Senior management will present details of the merger at 9:30 a.m. in the Hilton room of the Waldorf Astoria Hotel in New York City. The presentation will be available on a webcast on the Bank of America website at http://www.bankofamerica.com/investor/.

Senior management will meet with the news media at 11 a.m. in the same location. The press conference will be accessible by calling 877.707.9631, or 785.832.0201 with access code 713300.

Forward-Looking Statements

This press release contains forward-looking statements, including statements about the financial conditions, results of operations and earnings outlook of Bank of America Corporation and MBNA Corporation. The forward-looking statements involve certain risks and uncertainties. Factors that may cause actual results or earnings to differ materially from such forward-looking statements include, among others, the following: 1) changes in economic conditions; 2) changes in the interest rate environment; 3) changes in foreign exchange rates; 4) adverse movements and volatility in debt and equity capital markets; 5) changes in market rates and prices; 6) political conditions and related actions by the United States military abroad which may adversely affect the company’s businesses and economic conditions as a whole; 7) liabilities resulting from litigation and regulatory investigations; 8) changes in domestic or foreign tax laws, rules and regulations as well as IRS or other governmental agencies’ interpretations thereof; 9) various monetary and fiscal policies and regulations; 10) increased competition; 11) ability to grow core businesses; 12) ability to develop and introduce new banking-related products , services and enhancements and gain market acceptance of such products; 13) mergers and acquisitions and their integration into the company; 14) decisions to downsize, sell or close units or otherwise change the business mix of the company; and 15) management’s ability to manage these and other risks. For further information regarding either company, please read Bank of America and MBNA reports filed with the SEC and available at www.sec.gov.

 


 

Additional Information About This Transaction

Bank of America Corporation will file a Form S-4, MBNA will file a Proxy Statement and both companies will file other relevant documents regarding this transaction with the Securities and Exchange Commission (the “SEC”). MBNA will mail the Proxy Statement/Prospectus to its stockholders. These documents will contain important information about the transaction, and Bank of America and MBNA urge you to read these documents when they become available.

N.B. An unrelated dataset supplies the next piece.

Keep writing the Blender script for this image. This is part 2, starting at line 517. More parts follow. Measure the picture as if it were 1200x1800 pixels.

You may obtain copies of all documents filed with the SEC regarding this transaction, free of charge, at the SEC’s website (www.sec.gov). You may also obtain these documents, free of charge, from Bank of America’s website (www.bankofamerica.com) under the tab “About Bank of America” and then under the heading “Investor Relations” and then under the item “Complete SEC Documents”. You may also obtain these documents, free of charge, from MBNA’s website (www.MBNA.com) under the tab “About MBNA” and then under the heading “Investor Relations” and then under the item “SEC Filings.”

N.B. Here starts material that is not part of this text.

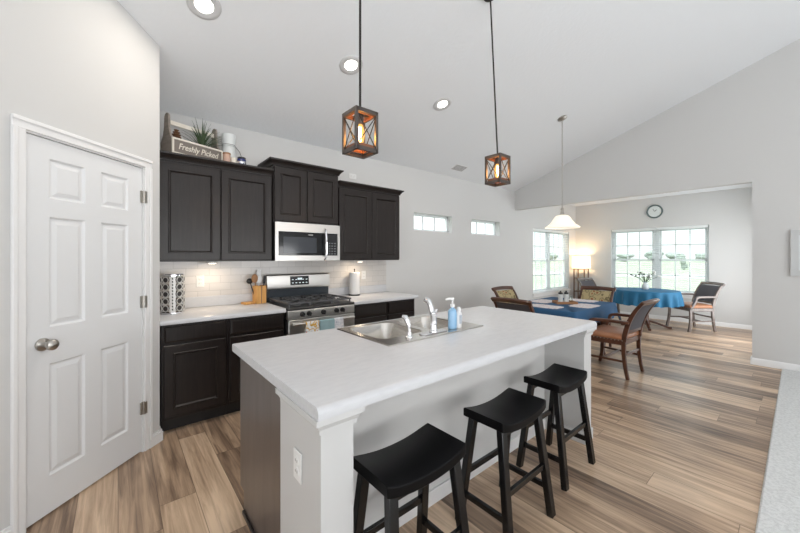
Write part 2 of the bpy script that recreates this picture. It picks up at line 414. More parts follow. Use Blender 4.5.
# ------------------------------------------------------------------ pantry door (built in the wall's own frame: x along wall, -y into the room)
dr = struct('door_1', (PC[0], PC[1], 0), radians(45))
def raised_panel(mb, x0, z0, x1, z1, yf, depth=.010, bev=.022):
    """recess with sloped borders and a raised field; the outer border ring sits at yf (front, towards -y)"""
    def ring(i, y): return [(x0+i, y, z0+i), (x1-i, y, z0+i), (x1-i, y, z1-i), (x0+i, y, z1-i)]
    R = [ring(0, yf), ring(.010, yf+depth), ring(.018, yf+depth), ring(.018+bev, yf+.003)]
    for k in range(3):
        a, b = R[k], R[k+1]; mb.add(a+b, [(i, (i+1) % 4, 4+(i+1) % 4, 4+i) for i in range(4)])
    mb.add(R[3], [(0, 1, 2, 3)])
def panel_slab(mb, x0, z0, x1, z1, yf, yb, panels):
    for a, b, c, d in wall_holes(x0, x1, z0, z1, panels): mb.add([(a, yf, c), (b, yf, c), (b, yf, d), (a, yf, d)], [(0, 1, 2, 3)])
    for p in panels: raised_panel(mb, p[0], p[2], p[1], p[3], yf)
    mb.add([(x0, yf, z0), (x1, yf, z0), (x1, yf, z1), (x0, yf, z1), (x0, yb, z0), (x1, yb, z0), (x1, yb, z1), (x0, yb, z1)],
           [(0, 1, 5, 4), (1, 2, 6, 5), (2, 3, 7, 6), (3, 0, 4, 7), (4, 5, 6, 7)])
SA, SB = -.856, -.152
pw = (SB-SA-.11*2-.10)/2
c0, c1 = SA+.11, SA+.11+pw; c2, c3 = c1+.10, SB-.11
m = MB(); panel_slab(m, SA, .012, SB, 2.056, .008, .043, [(a, b, c, d) for a, b in ((c0, c1), (c2, c3)) for c, d in ((.215, .83), (1.03, 1.635), (1.735, 1.955))])
m.build('slab', DOORW, dr, smooth=False)
m = MB()
for x0, x1 in ((-.927, -.866), (-.142, -.084)):
    m.box(x0, -.012, 0, x1, 0, 2.070)
    xa, xb = (x0, x0+.022) if x0 < -.5 else (x1-.022, x1)
    m.box(xa, -.019, 0, xb, -.012, 2.070); 
m.box(-.927, -.012, 2.068, -.084, 0, 2.128); m.box(-.927, -.019, 2.106, -.084, -.012, 2.128)
m.build('casing', WHITE, dr, bevel=.004)
m = MB(); m.box(DA, 0, 0, SA-.003, .12, DT); m.box(SB+.003, 0, 0, DB, .12, DT); m.box(DA, 0, 2.060, DB, .12, DT)
m.box(SA-.003, .05, 0, SA+.012, .065, 2.06); m.box(SB-.012, .05, 0, SB+.003, .065, 2.06)
m.build('jamb', WHITE, dr)
kn = MB(); kn.lathe([(.033, 0.006), (.034, -.004), (.016, -.012), (.012, -.030), (.021, -.038), (.029, -.052), (.028, -.066), (.016, -.076), (.001, -.078)], (-.785, 0, .945), 20, axis='y')
kn.build('doorknob', NICKEL, dr, label='round satin nickel doorknob')
for hz in (1.85, 1.09, .32):
    m = MB(); m.cyl((-.146, -.004, hz-.045), (-.146, -.004, hz+.045), .008); m.box(-.168, -.001, hz-.043, -.146, .008, hz+.043); m.box(-.146, -.014, hz-.043, -.128, -.012, hz+.043)
    m.build('hinge', NICKEL, dr, label='satin nickel hinge')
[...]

Participants in This Transaction

Bank of America Corporation and MBNA Corporation and their respective directors and executive officers may be deemed participants in the solicitation of proxies from stockholders in connection with this transaction. Information about the directors and executive officers of Bank of America and MBNA and information about other persons who may be deemed participants in this transaction will be included in the Proxy Statement/Prospectus. You can find information about Bank of America’s executive officers and directors in the Registrant’s definitive proxy statement filed with the SEC on March 28, 2005. You can find information about MBNA’s executive officers and directors in their definitive proxy statement filed with the SEC on March 15, 2005. You can obtain free copies of these documents from the Registrant or MBNA using the contact information above.